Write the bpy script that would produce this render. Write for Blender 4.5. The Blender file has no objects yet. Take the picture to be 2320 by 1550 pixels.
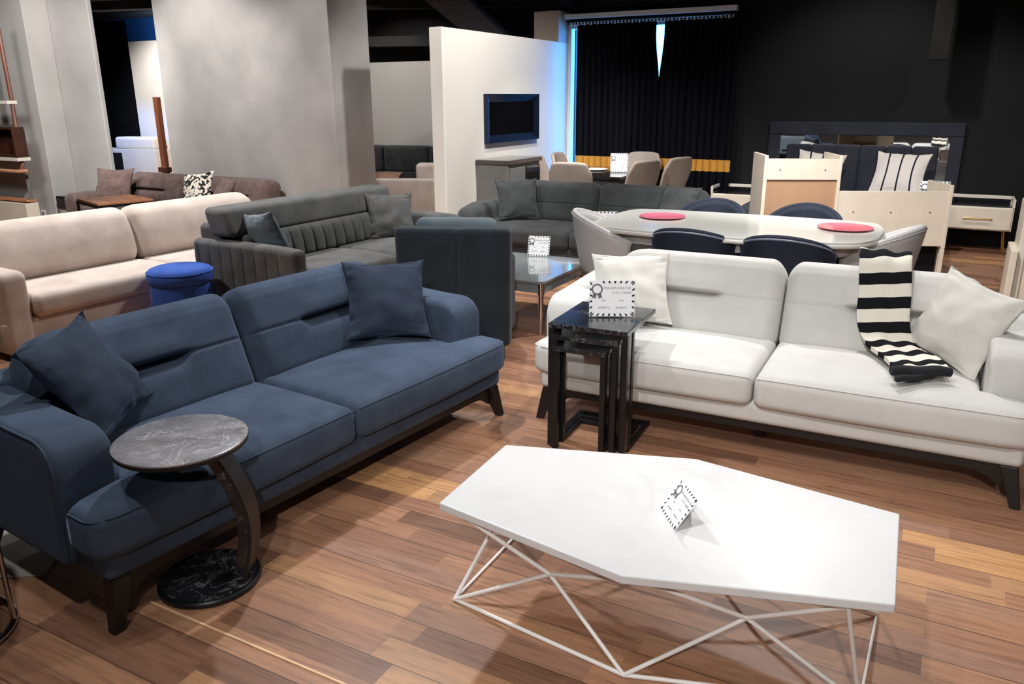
import bpy, bmesh, math, random
from mathutils import Vector, Matrix, Euler, noise
R = math.radians
S = bpy.context.scene
COL = S.collection
random.seed(7)

# ------------------------------------------------------------------ materials
def lin(c):
    c /= 255.0
    return c / 12.92 if c <= 0.04045 else ((c + 0.055) / 1.055) ** 2.4
def rgb(r, g, b):
    return (lin(r), lin(g), lin(b), 1.0)

def new_mat(name):
    m = bpy.data.materials.new(name); m.use_nodes = True
    nt = m.node_tree; nt.nodes.clear()
    out = nt.nodes.new('ShaderNodeOutputMaterial')
    p = nt.nodes.new('ShaderNodeBsdfPrincipled')
    nt.links.new(p.outputs[0], out.inputs[0])
    return m, nt, p
def N(nt, t, **kw):
    n = nt.nodes.new(t)
    for k, v in kw.items():
        setattr(n, k, v)
    return n
def L(nt, a, b):
    nt.links.new(a, b)
def math_node(nt, op, a, b=None, c=None):
    n = N(nt, 'ShaderNodeMath', operation=op)
    for i, v in enumerate((a, b, c)):
        if v is None: continue
        if isinstance(v, (int, float)): n.inputs[i].default_value = v
        else: L(nt, v, n.inputs[i])
    return n.outputs[0]
def ramp(nt, fac, stops):
    r = N(nt, 'ShaderNodeValToRGB')
    el = r.color_ramp.elements
    while len(el) < len(stops): el.new(0.5)
    for e, (p, c) in zip(el, stops):
        e.position = p; e.color = c
    L(nt, fac, r.inputs[0])
    return r.outputs[0]

def plain(name, col, rough=0.5, metal=0.0, var=0.06, scale=8.0, bump=0.0, bscale=200.0, coat=0.0, spec=0.5, sheen=0.0, sheen_tint=None):
    """a colour with slight cloudy variation and an optional fine grain"""
    m, nt, p = new_mat(name)
    tc = N(nt, 'ShaderNodeTexCoord')
    nz = N(nt, 'ShaderNodeTexNoise'); nz.inputs['Scale'].default_value = scale; nz.inputs['Detail'].default_value = 4
    L(nt, tc.outputs['Object'], nz.inputs['Vector'])
    lo = tuple(max(0, c * (1 - var * 2)) for c in col[:3]) + (1,)
    hi = tuple(min(1, c * (1 + var * 2)) for c in col[:3]) + (1,)
    L(nt, ramp(nt, nz.outputs[0], [(0.3, lo), (0.7, hi)]), p.inputs['Base Color'])
    p.inputs['Roughness'].default_value = rough
    p.inputs['Metallic'].default_value = metal
    p.inputs['Coat Weight'].default_value = coat
    p.inputs['Specular IOR Level'].default_value = spec
    if sheen:
        p.inputs['Sheen Weight'].default_value = sheen
        p.inputs['Sheen Roughness'].default_value = 0.45
        if sheen_tint: p.inputs['Sheen Tint'].default_value = sheen_tint
    if bump:
        n2 = N(nt, 'ShaderNodeTexNoise'); n2.inputs['Scale'].default_value = bscale; n2.inputs['Detail'].default_value = 2
        L(nt, tc.outputs['Object'], n2.inputs['Vector'])
        b = N(nt, 'ShaderNodeBump'); b.inputs['Strength'].default_value = bump; b.inputs['Distance'].default_value = 0.004
        L(nt, n2.outputs[0], b.inputs['Height']); L(nt, b.outputs[0], p.inputs['Normal'])
    return m

def weave(name, col, col2, scale=260, rough=0.9, bump=0.35, big=6, sheen=0.15):
    """woven upholstery: fine two-tone fleck and larger cloudiness"""
    m, nt, p = new_mat(name)
    tc = N(nt, 'ShaderNodeTexCoord')
    n1 = N(nt, 'ShaderNodeTexNoise'); n1.inputs['Scale'].default_value = scale; n1.inputs['Detail'].default_value = 3
    n2 = N(nt, 'ShaderNodeTexNoise'); n2.inputs['Scale'].default_value = big; n2.inputs['Detail'].default_value = 5
    for n in (n1, n2): L(nt, tc.outputs['Object'], n.inputs['Vector'])
    f = math_node(nt, 'ADD', math_node(nt, 'MULTIPLY', n1.outputs[0], 0.6), math_node(nt, 'MULTIPLY', n2.outputs[0], 0.4))
    L(nt, ramp(nt, f, [(0.36, col2), (0.62, col)]), p.inputs['Base Color'])
    p.inputs['Roughness'].default_value = rough
    p.inputs['Specular IOR Level'].default_value = 0.2
    p.inputs['Sheen Weight'].default_value = sheen
    b = N(nt, 'ShaderNodeBump'); b.inputs['Strength'].default_value = bump; b.inputs['Distance'].default_value = 0.003
    L(nt, n1.outputs[0], b.inputs['Height']); L(nt, b.outputs[0], p.inputs['Normal'])
    return m

def velvet(name, col, dark, sheen_col, sheen=0.5):
    m, nt, p = new_mat(name)
    tc = N(nt, 'ShaderNodeTexCoord')
    n2 = N(nt, 'ShaderNodeTexNoise'); n2.inputs['Scale'].default_value = 5; n2.inputs['Detail'].default_value = 6; n2.inputs['Roughness'].default_value = 0.65
    L(nt, tc.outputs['Object'], n2.inputs['Vector'])
    L(nt, ramp(nt, n2.outputs[0], [(0.3, dark), (0.68, col)]), p.inputs['Base Color'])
    p.inputs['Roughness'].default_value = 0.85
    p.inputs['Specular IOR Level'].default_value = 0.15
    p.inputs['Sheen Weight'].default_value = sheen
    p.inputs['Sheen Roughness'].default_value = 0.35
    p.inputs['Sheen Tint'].default_value = sheen_col
    n1 = N(nt, 'ShaderNodeTexNoise'); n1.inputs['Scale'].default_value = 420
    L(nt, tc.outputs['Object'], n1.inputs['Vector'])
    b = N(nt, 'ShaderNodeBump'); b.inputs['Strength'].default_value = 0.12; b.inputs['Distance'].default_value = 0.002
    L(nt, n1.outputs[0], b.inputs['Height']); L(nt, b.outputs[0], p.inputs['Normal'])
    return m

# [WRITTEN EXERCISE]
Pictures are excluded; extract exactly the lines from the start of the data through the line that holds "return (lin(r), lin(g), lin(b), 1.0)", both ends included.

# [TASK RESPONSE]
Write the bpy script that would produce this render. Write for Blender 4.5. The Blender file has no objects yet. Take the picture to be 2320 by 1550 pixels.
import bpy, bmesh, math, random
from mathutils import Vector, Matrix, Euler, noise
R = math.radians
S = bpy.context.scene
COL = S.collection
random.seed(7)

# ------------------------------------------------------------------ materials
def lin(c):
    c /= 255.0
    return c / 12.92 if c <= 0.04045 else ((c + 0.055) / 1.055) ** 2.4
def rgb(r, g, b):
    return (lin(r), lin(g), lin(b), 1.0)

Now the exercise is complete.